Despite Bureau of Labor Statistics projections of cashier employment declines of 10 percent over the next decade, government analysts still estimate 577,600 cashier openings each year, on average, over the decade, due to retirements and moves into other jobs.
In the long run, some retailers may expect customer resistance to fade, especially since younger consumers habituated to automation have less of a problem with the machines. Food retailers continue to opt for cashier-less stores, smart carts, and mobile checkout systems. But the cautionary tale about theft pops up there, too. Wegmans discontinued its self-checkout app after shoplifting soared into the stratosphere.

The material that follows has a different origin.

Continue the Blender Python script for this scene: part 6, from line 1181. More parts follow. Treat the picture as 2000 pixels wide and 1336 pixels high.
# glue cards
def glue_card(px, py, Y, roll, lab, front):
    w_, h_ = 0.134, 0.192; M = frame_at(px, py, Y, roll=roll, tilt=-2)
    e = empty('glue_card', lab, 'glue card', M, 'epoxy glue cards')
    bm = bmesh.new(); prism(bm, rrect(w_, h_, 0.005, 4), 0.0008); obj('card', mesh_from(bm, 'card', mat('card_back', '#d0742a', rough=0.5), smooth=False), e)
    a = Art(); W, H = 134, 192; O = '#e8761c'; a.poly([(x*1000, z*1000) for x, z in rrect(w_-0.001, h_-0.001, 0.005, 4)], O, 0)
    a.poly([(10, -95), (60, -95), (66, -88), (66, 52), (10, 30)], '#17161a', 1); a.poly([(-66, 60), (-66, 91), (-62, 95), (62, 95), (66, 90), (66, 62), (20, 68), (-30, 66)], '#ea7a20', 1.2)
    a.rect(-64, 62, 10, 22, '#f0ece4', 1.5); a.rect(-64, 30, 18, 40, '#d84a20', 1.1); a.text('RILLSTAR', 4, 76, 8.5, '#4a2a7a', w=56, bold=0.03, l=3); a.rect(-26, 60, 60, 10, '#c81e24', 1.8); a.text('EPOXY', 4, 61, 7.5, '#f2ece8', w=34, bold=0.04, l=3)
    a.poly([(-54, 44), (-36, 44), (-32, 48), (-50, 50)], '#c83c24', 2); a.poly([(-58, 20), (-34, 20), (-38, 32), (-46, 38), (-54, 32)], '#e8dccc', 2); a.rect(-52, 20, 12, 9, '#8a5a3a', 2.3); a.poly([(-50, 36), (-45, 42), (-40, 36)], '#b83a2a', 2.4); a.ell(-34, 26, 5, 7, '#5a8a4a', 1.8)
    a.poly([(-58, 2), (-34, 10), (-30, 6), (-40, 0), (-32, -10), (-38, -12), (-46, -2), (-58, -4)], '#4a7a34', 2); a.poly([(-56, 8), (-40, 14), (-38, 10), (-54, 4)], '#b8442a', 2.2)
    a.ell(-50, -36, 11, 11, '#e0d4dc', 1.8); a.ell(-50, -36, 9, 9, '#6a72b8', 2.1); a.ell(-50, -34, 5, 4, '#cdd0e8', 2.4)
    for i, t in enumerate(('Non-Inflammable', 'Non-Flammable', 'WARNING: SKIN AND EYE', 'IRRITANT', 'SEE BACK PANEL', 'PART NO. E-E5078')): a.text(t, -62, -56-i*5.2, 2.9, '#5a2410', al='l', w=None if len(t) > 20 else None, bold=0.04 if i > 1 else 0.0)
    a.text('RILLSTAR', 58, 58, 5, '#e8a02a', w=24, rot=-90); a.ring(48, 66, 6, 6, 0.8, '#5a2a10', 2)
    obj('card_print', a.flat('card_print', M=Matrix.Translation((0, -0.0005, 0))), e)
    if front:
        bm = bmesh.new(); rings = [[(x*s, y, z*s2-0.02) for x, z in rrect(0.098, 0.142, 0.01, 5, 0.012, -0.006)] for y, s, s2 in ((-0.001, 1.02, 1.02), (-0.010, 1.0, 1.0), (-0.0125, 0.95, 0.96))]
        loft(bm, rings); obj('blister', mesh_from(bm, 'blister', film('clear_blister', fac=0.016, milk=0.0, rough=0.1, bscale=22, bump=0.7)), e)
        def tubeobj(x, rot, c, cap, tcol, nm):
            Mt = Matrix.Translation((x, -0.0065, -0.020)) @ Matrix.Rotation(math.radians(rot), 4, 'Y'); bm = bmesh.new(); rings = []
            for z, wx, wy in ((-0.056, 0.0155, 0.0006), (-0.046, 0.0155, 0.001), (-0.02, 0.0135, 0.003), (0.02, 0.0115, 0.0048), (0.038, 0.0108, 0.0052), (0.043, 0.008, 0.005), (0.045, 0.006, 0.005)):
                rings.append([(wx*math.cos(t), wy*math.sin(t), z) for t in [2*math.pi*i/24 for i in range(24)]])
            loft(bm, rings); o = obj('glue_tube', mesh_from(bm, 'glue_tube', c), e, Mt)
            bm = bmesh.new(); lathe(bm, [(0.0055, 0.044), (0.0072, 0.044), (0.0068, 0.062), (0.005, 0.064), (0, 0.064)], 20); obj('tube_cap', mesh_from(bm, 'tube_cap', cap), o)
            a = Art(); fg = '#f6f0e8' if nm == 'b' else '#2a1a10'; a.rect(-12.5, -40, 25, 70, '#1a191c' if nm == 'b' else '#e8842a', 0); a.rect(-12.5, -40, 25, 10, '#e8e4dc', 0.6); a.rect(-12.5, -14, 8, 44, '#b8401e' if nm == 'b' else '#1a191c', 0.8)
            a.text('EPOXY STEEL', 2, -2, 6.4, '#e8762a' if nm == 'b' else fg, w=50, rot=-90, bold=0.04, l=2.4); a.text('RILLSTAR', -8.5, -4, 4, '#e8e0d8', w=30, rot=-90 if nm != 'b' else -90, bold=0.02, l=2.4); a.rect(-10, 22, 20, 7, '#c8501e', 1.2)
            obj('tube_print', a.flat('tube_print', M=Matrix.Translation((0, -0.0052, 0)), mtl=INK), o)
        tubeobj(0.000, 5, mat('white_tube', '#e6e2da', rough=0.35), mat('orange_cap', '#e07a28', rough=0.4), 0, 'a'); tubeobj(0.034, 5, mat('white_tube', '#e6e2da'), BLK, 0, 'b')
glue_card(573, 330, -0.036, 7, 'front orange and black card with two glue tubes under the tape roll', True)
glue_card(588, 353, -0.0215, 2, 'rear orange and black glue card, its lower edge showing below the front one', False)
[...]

Nevertheless, Perrone senses a shift that is more complex than generational preferences. Some companies won’t change, he says, but more companies may give up on the machines once they connect the dots to dollars. The switch will make for faster transactions and happier customers, and will differentiate them from companies that rely more heavily on the technology. “The implementation of the U-Scan was pretty much negative for everybody that had any interaction with them,” Perrone contends. “What you’ll potentially see is more companies doing that, especially once they start figuring out that it might actually be cheaper to actually get their employees in there.”